Akarnya adalah ketika identitas tidak lagi dibangun di atas self-values (internal), melainkan di atas pencarian pengakuan dari luar (eksternal) yang sejatinya rapuh. Karena nilai diri bergantung sepenuhnya pada respons orang lain. Setiap kekurangan validasi, ia akan menciptakan kekosongan. Kekosongan ini menjadi “pintu masuk” bagi narasi apa pun yang menjanjikan rasa memiliki dan tujuan hidup yang terasa lebih “nyata”.
Di sinilah kelompok ekstremis memainkan perannya. Strategi mereka adalah menawarkan “ruang aman” berupa komunitas eksklusif di mana para pria muda ini merasa didengar. Setelah mendapatkan kepercayaan mereka, proses “revalidasi identitas” pun dimulai.
Kerentanan ini diperparah oleh cara kerja media sosial. Algoritma yang dirancang untuk membuat kita terus terlibat, tanpa sadar akan mendorong penggunanya ke konten yang semakin ekstrem. Inilah lubang kelinci (rabbit hole) yang mempercepat proses radikalisasi.
Ironisnya, kedangkalan performa ini sering kali terungkap dengan sendirinya. Dalam sebuah kontes performative male di Seattle (The New York Times, 2025), pesertanya bahkan tidak tahu hal-hal mendasar tentang isu perempuan.
Pada akhirnya, seperti kata RuPaul, “kita semua terlahir telanjang”, dan sisanya adalah peran. Di era digital, hampir semua identitas adalah sebuah panggung. Panggung itu menjadi berbahaya ketika pertunjukannya kosong dari nilai dan hanya didorong oleh kebutuhan putus asa akan tepuk tangan (validasi). Fenomena ini adalah cermin dari identitas modern yang begitu cair dan berisiko tinggi.

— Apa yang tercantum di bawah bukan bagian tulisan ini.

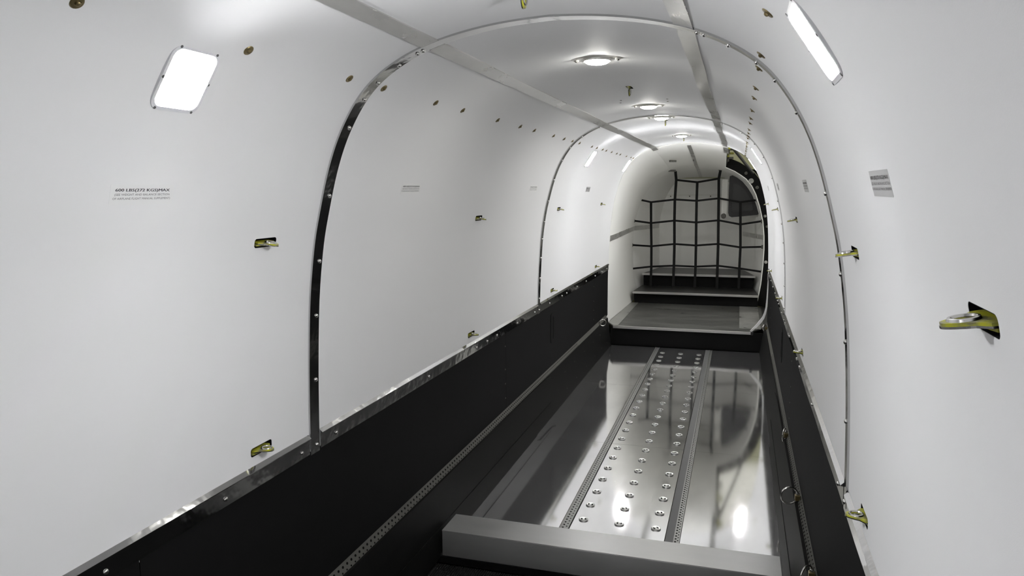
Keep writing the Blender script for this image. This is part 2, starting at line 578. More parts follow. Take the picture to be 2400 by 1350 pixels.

Jika berharap fenomena sosial ini menguap begitu saja, maka itu adalah harapan yang naif. Performative male adalah anak kandung dari digitalisasi dan realitas keterasingan sosial di dalamnya.
Penawar racun yang paling ampuh bagi kerapuhan identitas digital adalah membangun fondasi diri yang kuat di dunia nyata. Hanya dengan cara inilah, niat baik untuk mendefinisikan ulang maskulinitas dapat diselamatkan dari ancaman manipulasi dan radikalisasi.
Jika Gen Z mencari validasi eksternal, maka kita perlu berikan itu. Menghakimi Gen Z hanya karena mereka hidup dalam dunia yang lebih mudah tidak kemudian merubah mind set mereka. Jika kita gagal menyediakan validasi itu, boleh jadi mereka akan tervalidasi oleh kelompok lain yang punya niat yang buruk.